GUY Gentile, the transplant banker left to fish his luxury car from his backyard pool after a breakup, said he must have driven his jilted lover “crazy” just before the deed.

Mr Gentile, in an interview with The Tribune Monday, insisted he was partly to blame for the incident that has since gained international notoriety.

“I must accept some responsibility, if a woman is not crazy, she doesn’t love you,” he said.

“And I must have driven her crazy for her to have driven my car into the pool.”

Gentile’s Russian-born, model girlfriend, Kristina Kuchma, 24, in a fit of rage drove his Mercedes S400 hybrid into the pool at his Ocean Club home after he ended their 18-month relationship by a text and allegedly reneged on a promise to provide $50,000 for one of Kuchma’s business ventures.

Earlier Mr Gentile told the New York Post he initially feared Kuchma had locked herself in the car before she intentionally sank it.

However, he discovered the car was empty.

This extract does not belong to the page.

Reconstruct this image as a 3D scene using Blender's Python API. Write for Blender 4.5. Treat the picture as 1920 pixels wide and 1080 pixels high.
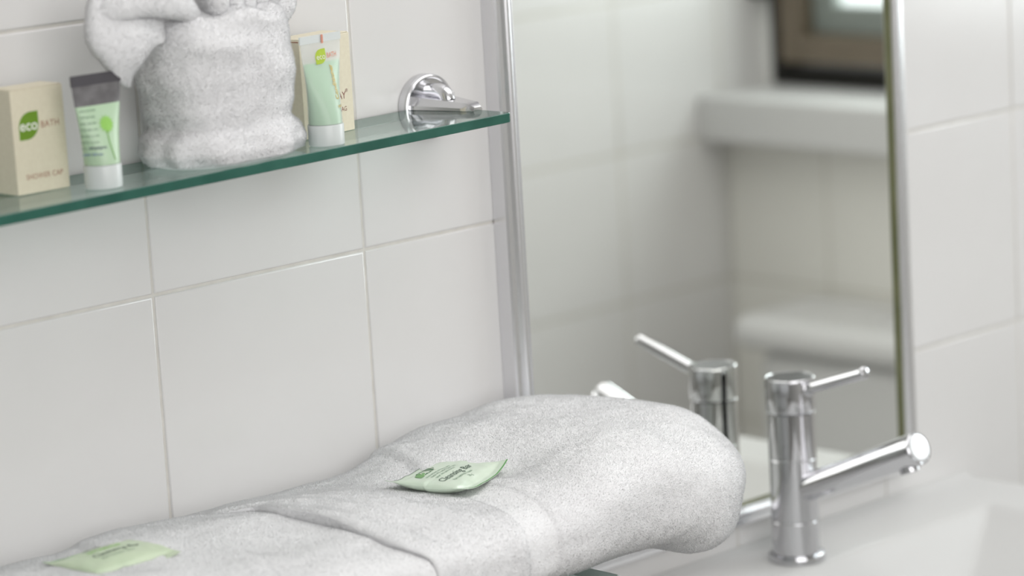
import bpy, bmesh, math, random
import numpy as np
from mathutils import Vector, Matrix, noise
random.seed(4)
rng = np.random.default_rng(7)
for o in list(bpy.data.objects):
    bpy.data.objects.remove(o)
S = bpy.context.scene
C = S.collection

# ------------------------------------------------------------------ camera
yaw, pitch, roll, F = 0.756928790, -0.188070431, -0.0585865937, 5850.81083
fwd = Vector((math.sin(yaw)*math.cos(pitch), math.cos(yaw)*math.cos(pitch), math.sin(pitch)))
rgt = Vector((math.cos(yaw), -math.sin(yaw), 0)); upv = rgt.cross(fwd)
R_ = rgt*math.cos(roll)+upv*math.sin(roll); U_ = -rgt*math.sin(roll)+upv*math.cos(roll)
M = Matrix((R_, U_, -fwd)).transposed().to_4x4()
M.translation = Vector((-1.31209821, -1.75977462, 0.40523618))
cd = bpy.data.cameras.new('camera'); cam = bpy.data.objects.new('camera', cd); C.objects.link(cam)
cam.matrix_world = M
cd.sensor_width = 36; cd.lens = F*36/1920; cd.clip_start = 0.05
cd.dof.use_dof = True; cd.dof.focus_distance = 2.27; cd.dof.aperture_fstop = 4.0
S.camera = cam

# ------------------------------------------------------------------ world and lights
w = bpy.data.worlds.new('sky'); S.world = w; w.use_nodes = True
wb = w.node_tree.nodes['Background']; wb.inputs[0].default_value = (0.93, 0.97, 1.0, 1); wb.inputs[1].default_value = 1.6
def area(name, loc, target, sx, sy, power, col):
    l = bpy.data.lights.new(name, 'AREA'); l.shape = 'RECTANGLE'; l.size = sx; l.size_y = sy
    l.energy = power; l.color = col
    o = bpy.data.objects.new(name, l); C.objects.link(o); o.location = loc
    o.rotation_euler = (Vector(target)-Vector(loc)).to_track_quat('-Z', 'Y').to_euler()
    return o
area('window_daylight', (2.25, -0.62, 0.45), (0.4, -0.3, -0.1), 1.1, 1.1, 18, (0.96, 0.98, 1.0))
area('ceiling_fill', (0.80, -0.57, 1.22), (0.80, -0.57, 0), 1.75, 1.0, 9.2, (1.0, 0.985, 0.982))  # unseen fill panel added under the ceiling to brighten the niche and reflected walls
area('front_fill', (-0.55, -2.1, 0.75), (0.75, 0.0, -0.25), 1.8, 1.5, 23, (1.0, 0.985, 0.982))  # added fill panel out of view, lights wall and towels from the front
S.view_settings.view_transform = 'Standard'; S.view_settings.look = 'None'
S.view_settings.gamma = 1; S.view_settings.use_curve_mapping = False
S.view_settings.exposure = 0.15

# ------------------------------------------------------------------ helpers
def tag(o, label=None, cat=None, group=None, kind=None):
    for k, v in (('label', label), ('category', cat), ('group', group), ('kind', kind)):
        if v: o[k] = v
    return o
def origin(p):
    v = Vector((0, 0, 0))
    while p is not None:
        v += p.location; p = p.parent
    return v
def thing(name, loc, label, cat, group=None):
    o = bpy.data.objects.new(name, None); C.objects.link(o); o.location = loc; o.empty_display_size = .02
    return tag(o, label, cat, group)
def mesh_obj(name, verts, faces, mats, parent=None, smooth=True, fm=None, angle=None):
    """verts in world coordinates"""
    off = origin(parent)
    V = [tuple(Vector(v)-off) for v in verts]
    me = bpy.data.meshes.new(name); me.from_pydata(V, [], faces)
    if not isinstance(mats, (list, tuple)): mats = [mats]
    for m in mats: me.materials.append(m)
    if fm: me.polygons.foreach_set('material_index', fm)
    if smooth: me.polygons.foreach_set('use_smooth', [True]*len(me.polygons))
    me.update()
    bm = bmesh.new(); bm.from_mesh(me); bmesh.ops.recalc_face_normals(bm, faces=bm.faces)
    if angle is not None:
        for e in bm.edges:
            if len(e.link_faces) == 2 and e.calc_face_angle() > math.radians(angle): e.smooth = False
    bm.to_mesh(me); bm.free()
    o = bpy.data.objects.new(name, me); C.objects.link(o); o.parent = parent
    return o
def box_vf(x0, x1, y0, y1, z0, z1, bev=0.0, seg=2, rot=None):
    bm = bmesh.new(); bmesh.ops.create_cube(bm, size=1)
    for v in bm.verts:
        v.co = Vector(((x0+x1)/2+v.co.x*(x1-x0), (y0+y1)/2+v.co.y*(y1-y0), (z0+z1)/2+v.co.z*(z1-z0)))
    if bev: bmesh.ops.bevel(bm, geom=list(bm.edges), offset=bev, segments=seg, affect='EDGES', profile=.5)
    if rot is not None:
        for v in bm.verts: v.co = rot @ v.co
    V = [v.co.copy() for v in bm.verts]; bm.verts.index_update()
    Fs = [[v.index for v in f.verts] for f in bm.faces]; bm.free()
    return V, Fs
def flat_big(o):
    mx = max(p.area for p in o.data.polygons)
    for p in o.data.polygons:
        if len(p.vertices) == 4 and p.area > .02*mx: p.use_smooth = False
def box(name, b, mat, parent=None, bev=0.0, seg=2, rot=None, smooth=True):
    V, Fs = box_vf(*b, bev=bev, seg=seg, rot=rot)
    o = mesh_obj(name, V, Fs, mat, parent, smooth=smooth and bev > 0, angle=40)
    flat_big(o)
    return o
def rings(stations, cap0=True, cap1=True):
    n = len(stations[0]); V = [p for s in stations for p in s]; Fs = []
    for i in range(len(stations)-1):
        for j in range(n):
            k = (j+1) % n
            Fs.append([i*n+j, i*n+k, (i+1)*n+k, (i+1)*n+j])
    if cap0: Fs.append(list(range(n))[::-1])
    if cap1: Fs.append([(len(stations)-1)*n+j for j in range(n)])
    return V, Fs
def lathe(name, origin_, axis, prof, mat, parent=None, n=48, angle=35, cap0=True, cap1=True):
    """prof: (distance along axis, radius)"""
    a = Vector(axis).normalized(); q = a.to_track_quat('Z', 'Y'); o = Vector(origin_)
    st = []
    for h, r in prof:
        st.append([o+a*h+q @ Vector((r*math.cos(2*math.pi*j/n), r*math.sin(2*math.pi*j/n), 0)) for j in range(n)])
    V, Fs = rings(st, cap0, cap1)
    return mesh_obj(name, V, Fs, mat, parent, angle=angle)
def tube(name, pts, rad, mat, parent=None, n=16, angle=60):
    P = [Vector(p) for p in pts]; st = []
    for i, p in enumerate(P):
        t = (P[min(i+1, len(P)-1)]-P[max(i-1, 0)]).normalized(); q = t.to_track_quat('Z', 'Y')
        r = rad[i] if isinstance(rad, (list, tuple)) else rad
        st.append([p+q @ Vector((r*math.cos(2*math.pi*j/n), r*math.sin(2*math.pi*j/n), 0)) for j in range(n)])
    V, Fs = rings(st)
    return mesh_obj(name, V, Fs, mat, parent, angle=angle)

_font_cache = {}
def text_vf(s, size, shear=0.0, bold=0.0, align='LEFT', spacing=1.0):
    cu = bpy.data.curves.new('t', 'FONT'); cu.body = s; cu.size = size; cu.shear = shear; cu.offset = bold
    cu.align_x = align; cu.space_character = spacing; cu.resolution_u = 3
    o = bpy.data.objects.new('t', cu); C.objects.link(o)
    dg = bpy.context.evaluated_depsgraph_get(); dg.update()
    me = bpy.data.meshes.new_from_object(o.evaluated_get(dg))
    V = [v.co.copy() for v in me.vertices]; Fs = [list(p.vertices) for p in me.polygons]
    bpy.data.objects.remove(o); bpy.data.curves.remove(cu); bpy.data.meshes.remove(me)
    return V, Fs
def flat_print(name, VF, fn, mat, parent):
    V, Fs = VF
    return mesh_obj(name, [fn(v[0], v[1]) for v in V], Fs, mat, parent, smooth=False)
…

His concern quickly grew to anger.

“My heart dropped because of [fears she was inside]. I didn’t care about the car at that moment,” he said.

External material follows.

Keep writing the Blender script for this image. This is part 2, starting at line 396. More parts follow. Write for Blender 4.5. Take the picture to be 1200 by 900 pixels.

“But after I realised she wasn’t in it, then I (started) to get p* off that she would pull something like this after everything I’ve done for her.

“I dumped her. She dumped my car.”

Mr Gentile said he later received a text message from Kuchma which read: “Liar! You told me you will help me to start a business! That were your words! Now you want to be an investor? Well investor I have a surprise for you on a backyard, start with that investment idea first.”

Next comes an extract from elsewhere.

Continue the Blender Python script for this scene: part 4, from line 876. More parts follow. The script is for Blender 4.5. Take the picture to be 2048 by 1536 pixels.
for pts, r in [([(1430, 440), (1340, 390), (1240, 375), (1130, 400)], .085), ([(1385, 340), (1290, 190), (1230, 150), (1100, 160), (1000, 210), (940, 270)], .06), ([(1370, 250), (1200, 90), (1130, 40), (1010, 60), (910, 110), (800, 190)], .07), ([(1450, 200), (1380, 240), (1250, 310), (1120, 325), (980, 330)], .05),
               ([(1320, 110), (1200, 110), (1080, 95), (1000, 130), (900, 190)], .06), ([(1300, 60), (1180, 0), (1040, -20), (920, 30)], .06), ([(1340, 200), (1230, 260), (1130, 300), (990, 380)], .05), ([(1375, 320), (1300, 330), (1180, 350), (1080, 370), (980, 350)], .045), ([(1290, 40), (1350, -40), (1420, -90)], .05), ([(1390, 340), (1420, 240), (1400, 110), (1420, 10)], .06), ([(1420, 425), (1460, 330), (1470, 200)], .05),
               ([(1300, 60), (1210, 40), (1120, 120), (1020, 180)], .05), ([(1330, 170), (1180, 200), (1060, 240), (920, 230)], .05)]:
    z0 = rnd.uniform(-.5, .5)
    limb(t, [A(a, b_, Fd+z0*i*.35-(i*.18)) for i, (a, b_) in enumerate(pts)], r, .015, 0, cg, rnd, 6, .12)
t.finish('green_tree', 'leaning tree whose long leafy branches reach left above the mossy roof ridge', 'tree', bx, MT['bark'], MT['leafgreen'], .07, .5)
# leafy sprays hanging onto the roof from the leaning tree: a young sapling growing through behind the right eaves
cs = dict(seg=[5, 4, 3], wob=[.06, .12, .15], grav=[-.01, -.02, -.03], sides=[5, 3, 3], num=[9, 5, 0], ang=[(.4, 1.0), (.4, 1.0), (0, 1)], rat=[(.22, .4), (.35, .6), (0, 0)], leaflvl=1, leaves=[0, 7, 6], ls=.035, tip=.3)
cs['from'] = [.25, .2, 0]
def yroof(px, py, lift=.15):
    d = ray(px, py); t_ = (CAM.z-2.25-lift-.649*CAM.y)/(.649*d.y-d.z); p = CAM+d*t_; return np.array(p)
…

“I said, ‘You know what? You got the wrong guy. If you want a guy who’s going to hand you money for nothing, you got the wrong guy’,” Mr Gentile added.

Mr Gentile is the now-Nassau-based head of Swiss-America Securities. He relocated to the Bahamas amid an alleged securities fraud which occurred between 2007-2009.

Mr Gentile, a US citizen, was indicted by federal authorities in March 2016 on criminal charges stemming from the alleged fraud.

He and his Bahamian businesses were subsequently “forced” to play key roles in undercover ‘sting’ operations targeting criminals earning millions of dollars from market manipulation scams. The US government leveraged the 2007-2009 fraud case to ensure Mr Gentile became a ‘co-operating witness’.

The case was eventually dismissed on a legal technicality, as district court judge, Jose Linares, found the action was effectively “out of time” under US law. 

Gentile owned and operator the failed Sur Club Sushi restaurant.